The city’s students have outperformed statewide averages. In 2001, before mayoral oversight, Gotham’s eighth-graders lagged 12 points behind average statewide proficiency levels in reading. By 2015, that gap had narrowed to just two points. By 2019, the city surpassed the state for the first time since statewide results were publicly reported in 2001, a lead it maintained through 2024.
Under mayoral oversight, the city’s black and Hispanic students have made dramatic gains relative to their counterparts statewide. In 2019, 43 percent of black and 42 percent of Hispanic eighth-graders in Gotham were proficient in English Language Arts, surpassing the statewide levels of 37 percent and 39 percent, respectively. By 2024, 50 percent of black students and 46 percent of Hispanic students in the city were ELA proficient, compared with 43 percent for both groups statewide.
Other groups have made similar progress. The city’s economically disadvantaged students, for example, outperformed those statewide by seven points in eighth-grade reading proficiency in 2024. Students with disabilities in New York City, once six points behind those statewide, are now six points ahead.
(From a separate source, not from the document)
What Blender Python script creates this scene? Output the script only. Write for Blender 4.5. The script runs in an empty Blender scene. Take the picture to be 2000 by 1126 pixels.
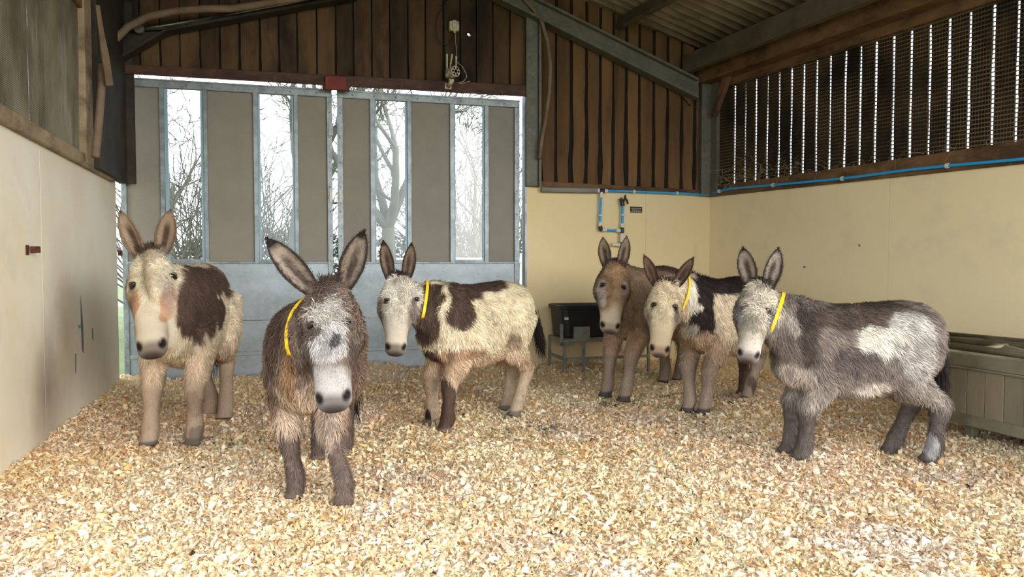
import bpy, bmesh, math, random
import numpy as np
from mathutils import Vector, Matrix
from mathutils.bvhtree import BVHTree

R = random.Random(7)
NR = np.random.RandomState(11)
SC = bpy.context.scene

# ------------------------------------------------------------------ camera
CH = 1.2
PITCH = math.atan(48 / 1340.0)
FPX = 1340.0
cam_d = bpy.data.cameras.new('camera')
cam = bpy.data.objects.new('camera', cam_d)
SC.collection.objects.link(cam)
cam.location = (0, 0, CH)
cam.rotation_euler = (math.pi / 2 - PITCH, 0, 0)
cam_d.sensor_width = 36.0
cam_d.lens = 36.0 * FPX / 2000.0
cam_d.clip_start = 0.05
cam_d.clip_end = 500
SC.camera = cam

# ------------------------------------------------------------------ world, light, exposure
W = bpy.data.worlds.new('overcast_sky')
SC.world = W
W.use_nodes = True
nt = W.node_tree
bg = nt.nodes['Background']
tc = nt.nodes.new('ShaderNodeTexCoord')
sx = nt.nodes.new('ShaderNodeSeparateXYZ')
rmp = nt.nodes.new('ShaderNodeValToRGB')
nt.links.new(tc.outputs['Generated'], sx.inputs[0])
nt.links.new(sx.outputs['Z'], rmp.inputs[0])
nt.links.new(rmp.outputs[0], bg.inputs[0])
rmp.color_ramp.elements[0].color = (0.90, 0.95, 1.0, 1)
rmp.color_ramp.elements[1].color = (0.80, 0.89, 1.0, 1)
bg.inputs[1].default_value = 1.12
SC.view_settings.view_transform = 'Standard'
SC.view_settings.look = 'None'
SC.view_settings.gamma = 1
SC.view_settings.use_curve_mapping = False
SC.view_settings.exposure = 1.8
# a thin bright overcast: very soft sun from behind right, aimed at left wall
sd = bpy.data.lights.new('hazy_sun', 'SUN')
sd.energy = 1.65
sd.angle = math.radians(60)
sd.color = (1.0, 0.95, 0.87)
sun = bpy.data.objects.new('hazy_sun', sd)
SC.collection.objects.link(sun)
sun.rotation_euler = Vector((-0.78, 0.58, -0.22)).to_track_quat('-Z', 'Y').to_euler()
SC.cycles.max_bounces = 9
SC.cycles.diffuse_bounces = 6
SC.cycles.glossy_bounces = 3
SC.cycles.transmission_bounces = 4
SC.cycles.transparent_max_bounces = 8
SC.cycles.caustics_reflective = False
SC.cycles.caustics_refractive = False
SC.cycles.sample_clamp_indirect = 6

# ------------------------------------------------------------------ helpers
def lin(r, g, b):
    f = lambda c: ((c / 255.0 + 0.055) / 1.055) ** 2.4 if c > 10 else c / 255.0 / 12.92
    return (f(r), f(g), f(b))

CAMO = np.array([0, 0, CH])
_cp, _sp = math.cos(PITCH), math.sin(PITCH)
def ray(px, py):
    x = (px - 1000.0) / FPX; y = -(py - 563.0) / FPX
    return np.array([x, _cp + y * _sp, -_sp + y * _cp])
def at_depth(px, py, Y):
    d = ray(px, py)
    return CAMO + d * (Y / d[1])
def at_z(px, py, z=0.0):
    d = ray(px, py)
    return CAMO + d * ((z - CH) / d[2])

def mat(name, col, rough=0.8, metal=0.0, **kw):
    """procedural material: colour mottled by noise, streaks along an axis, optional bump"""
    m = bpy.data.materials.new(name)
    m.use_nodes = True
    n = m.node_tree; N = n.nodes; L = n.links
    b = N['Principled BSDF']
    b.inputs['Roughness'].default_value = rough
    b.inputs['Metallic'].default_value = metal
    b.inputs['Specular IOR Level'].default_value = kw.get('spec', 0.3)
    if kw.get('attr'):
        a = N.new('ShaderNodeAttribute'); a.attribute_name = 'col'
        src = a.outputs['Color']
    else:
        rg = N.new('ShaderNodeRGB'); rg.outputs[0].default_value = (*col, 1)
        src = rg.outputs[0]
    co = N.new('ShaderNodeTexCoord')
    for (c2, scale, stretch, lo, hi, amt) in kw.get('layers', ()):
        mp = N.new('ShaderNodeMapping'); mp.inputs['Scale'].default_value = stretch
        L.new(co.outputs['Object'], mp.inputs[0])
        nz = N.new('ShaderNodeTexNoise'); nz.inputs['Scale'].default_value = scale
        nz.inputs['Detail'].default_value = 5; nz.inputs['Roughness'].default_value = 0.62
        L.new(mp.outputs[0], nz.inputs['Vector'])
        mr = N.new('ShaderNodeMapRange')
        mr.inputs[1].default_value = lo; mr.inputs[2].default_value = hi
        mr.inputs[3].default_value = 0; mr.inputs[4].default_value = amt
        L.new(nz.outputs[0], mr.inputs[0])
        mx = N.new('ShaderNodeMix'); mx.data_type = 'RGBA'
        L.new(mr.outputs[0], mx.inputs[0]); L.new(src, mx.inputs[6])
        mx.inputs[7].default_value = (*c2, 1)
        src = mx.outputs[2]
    if kw.get('objvar'):
        oi = N.new('ShaderNodeObjectInfo')
        mr = N.new('ShaderNodeMapRange')
        mr.inputs[3].default_value = 1 - kw['objvar']; mr.inputs[4].default_value = 1 + kw['objvar']
        L.new(oi.outputs['Random'], mr.inputs[0])
        hs = N.new('ShaderNodeHueSaturation')
        L.new(mr.outputs[0], hs.inputs['Value']); L.new(src, hs.inputs['Color'])
        src = hs.outputs[0]
    L.new(src, b.inputs['Base Color'])
    if kw.get('bump'):
        sc_, st_, strg, dist = kw['bump']
        mp = N.new('ShaderNodeMapping'); mp.inputs['Scale'].default_value = st_
        L.new(co.outputs['Object'], mp.inputs[0])
        nz = N.new('ShaderNodeTexNoise'); nz.inputs['Scale'].default_value = sc_; nz.inputs['Detail'].default_value = 6
        L.new(mp.outputs[0], nz.inputs['Vector'])
        bp = N.new('ShaderNodeBump'); bp.inputs['Strength'].default_value = strg; bp.inputs['Distance'].default_value = dist
        L.new(nz.outputs[0], bp.inputs['Height']); L.new(bp.outputs[0], b.inputs['Normal'])
    return m

U = (1, 1, 1)
M = {}
M['wall_warm'] = mat('cream_painted_wall', lin(220, 198, 150), 0.75, layers=[
    (lin(224, 206, 164), 0.8, U, .35, .7, .8), (lin(176, 156, 120), 1.6, U, .58, .85, .3),
    (lin(150, 130, 100), 3.0, (1, 1, .35), .68, .82, .25)], bump=(60, U, .15, .004))
M['wall_cool'] = mat('daylight_tinted_wall', lin(228, 222, 206), 0.7, layers=[  # same cream paint, with the cool daylight mixed into its colour
    (lin(216, 204, 176), 1.1, U, .4, .65, .8), (lin(150, 136, 118), .7, U, .56, .78, .6),
    (lin(120, 122, 124), 6.0, (1, 1, .12), .70, .78, .4)], bump=(50, U, .12, .004))
M['wall_pale'] = mat('brightened_cream_wall', lin(236, 218, 174), 0.75, layers=[(lin(230, 212, 172), .8, U, .35, .7, .8), (lin(190, 172, 138), 1.6, U, .58, .85, .35), (lin(206, 192, 166), 2.4, U, .55, .8, .5)], bump=(60, U, .15, .004))  # back wall's cream paint, with the right wall's brighter light put into the colour
M['board'] = mat('weathered_timber_board', lin(84, 63, 41), 0.85, objvar=.38, layers=[
    (lin(42, 29, 22), 2.2, (1, 1, .35), .42, .62, .85), (lin(106, 78, 50), 9, (1, 1, .06), .5, .75, .5),
    (lin(24, 18, 15), 1.5, (1, 1, .4), .52, .66, .9)], bump=(30, (1, 1, .08), .4, .006))
M['board_r'] = mat('brown_timber_board', lin(108, 81, 49), 0.85, objvar=.2, layers=[
    (lin(76, 52, 33), 2.6, (1, 1, .3), .42, .66, .8), (lin(126, 94, 60), 9, (1, 1, .06), .5, .75, .5),
    (lin(44, 32, 24), 2.0, (1, 1, .35), .6, .74, .9)], bump=(30, (1, 1, .08), .4, .006))
M['backing'] = mat('dark_backing_board', lin(34, 26, 21), 0.9, layers=[(lin(18, 14, 12), 3, U, .4, .7, .9)])
M['slat'] = mat('dark_slatted_board', lin(62, 50, 38), 0.9, objvar=.4, layers=[
    (lin(24, 22, 18), 1.6, (1, 1, .8), .42, .6, .9), (lin(104, 84, 54), 3, (1, 1, .4), .56, .75, .7)])
M['beam'] = mat('old_timber_beam', lin(112, 82, 54), 0.85, layers=[
    (lin(62, 44, 30), 2.5, (1, 1, 2), .42, .62, .85), (lin(146, 118, 88), 8, (1, 1, 1), .55, .8, .5)], bump=(20, U, .4, .008))
M['sill'] = mat('pale_dusty_timber', lin(150, 132, 106), 0.85, layers=[
    (lin(96, 80, 62), 3, (1, 1, 2), .45, .65, .8), (lin(176, 160, 136), 9, U, .5, .75, .5)], bump=(24, U, .4, .008))
M['steelb'] = mat('brown_grey_steel', lin(98, 88, 72), .65, .1, layers=[(lin(72, 64, 52), 4, U, .4, .65, .8)])
M['steel'] = mat('weathered_galvanised_steel', lin(104, 102, 90), 0.6, .25, layers=[
    (lin(84, 84, 74), 5, U, .4, .65, .8), (lin(130, 126, 110), 22, U, .5, .75, .5), (lin(80, 60, 42), 2.5, U, .6, .75, .6)])
M['rail'] = mat('galvanised_door_frame', lin(142, 150, 152), 0.45, .45, layers=[
    (lin(98, 106, 108), 7, U, .4, .65, .7), (lin(176, 180, 178), 18, U, .5, .75, .5)])
M['panel'] = mat('grey_door_board', lin(138, 133, 121), 0.8, layers=[
    (lin(126, 121, 109), 2, U, .4, .65, .7), (lin(150, 145, 132), 120, U, .45, .7, .4)])
M['sheet'] = mat('scuffed_steel_sheet', lin(160, 170, 176), 0.45, .3, layers=[
    (lin(132, 142, 144), 2.0, (1, 1, 1.6), .4, .65, .8), (lin(176, 180, 176), 16, U, .5, .75, .5), (lin(104, 106, 100), 28, U, .62, .75, .8)])
M['redsteel'] = mat('rusty_red_steel', lin(82, 58, 46), 0.7, .1, layers=[
    (lin(52, 34, 30), 3, (1, 1, 3), .42, .65, .9), (lin(124, 92, 76), 14, U, .55, .8, .5)])
M['redplate'] = mat('dark_red_plate', lin(120, 52, 42), 0.65, 0, layers=[(lin(84, 40, 34), 9, U, .4, .7, .8)])
M['hose'] = mat('dusty_conduit', lin(122, 104, 84), 0.7, 0, layers=[(lin(90, 74, 58), 6, U, .4, .7, .8)])
M['cement'] = mat('fibre_cement_sheet', lin(150, 136, 118), 0.9, 0, objvar=.08, layers=[
    (lin(108, 96, 82), 3, U, .4, .65, .8), (lin(70, 60, 50), 1.4, U, .58, .75, .7)])
M['mesh'] = mat('grimy_wire_mesh', lin(150, 142, 122), 0.8, .1, layers=[
    (lin(96, 88, 70), 2.2, (1, 1, .5), .42, .62, .9), (lin(190, 184, 172), 3.5, (1, 1, .3), .56, .75, .7)])
M['mesh_dark'] = mat('dark_grimy_mesh', lin(104, 86, 60), 0.85, 0, layers=[
    (lin(20, 18, 14), 1.5, (1, 1, .8), .42, .6, .9), (lin(100, 80, 50), 3, (1, 1, .4), .58, .75, .6)])
M['blue'] = mat('blue_plastic_pipe', lin(40, 156, 220), 0.4)
M['whitep'] = mat('white_plastic_fitting', lin(206, 200, 184), 0.5)
M['blackp'] = mat('black_plastic', lin(26, 27, 30), 0.45, spec=.5, layers=[(lin(48, 48, 50), 7, U, .55, .8, .6)])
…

New York’s gains under mayoral control are particularly impressive when compared with the performance of other large U.S. school systems. Between 2003 and 2024, eighth-grade reading proficiency in New York rose from 22 percent to 29 percent, in line with the national average. Over the same period, by contrast, Los Angeles’s eighth-grade reading proficiency increased from 11 percent to 22 percent, and Houston’s from 14 percent to 21 percent—proficiency levels, in each case, far below the national average. In 2023, frustrated by years of limited academic progress, the Texas Education Agency dissolved Houston’s locally elected school board and replaced it with the state-selected board of managers.
A key benefit of mayoral control is leadership stability. In board-governed systems, superintendent turnover is high, with the average tenure less than three years, according to the Council of the Great City Schools. Between 2018 and 2023, about three of four board-controlled districts saw at least one change in superintendent. Los Angeles illustrates the challenge. The nation’s second-largest school district has seven board members who serve staggered four-year terms. The city holds elections every two years and has seen 12 cycles since 2002.
Despite two decades of gains, the New York State Board of Regents recently described the results of mayoral control in Gotham as “mixed.” The report focuses on process rather than performance, elevating equity and representation over student outcomes. Yet outcomes are the clearest measure of success. Under mayoral control, New York City has recorded increases in graduation rates and proficiency on both state and national measures.
While some public testimonies complain that mayoral control excludes parents and teachers, the city’s own surveys tell a different story. Most recently, the 2025 NYC School Survey indicates that 98 percent of the city’s teachers say their schools help families advocate for their children. Most parents report strong communication with school leaders. In practice, mayoral oversight and community input aren’t incompatible but mutually reinforcing.
New York City is a model of what sustained, accountable leadership in public education can achieve. While the city has made measurable progress, it still has a long way to go. The question of whether to preserve mayoral control is about more than who runs New York City’s schools. It’s about the future of the city’s students. Gotham’s next mayor should commit to preserving a system that has improved the prospects of thousands of kids—particularly the most disadvantaged.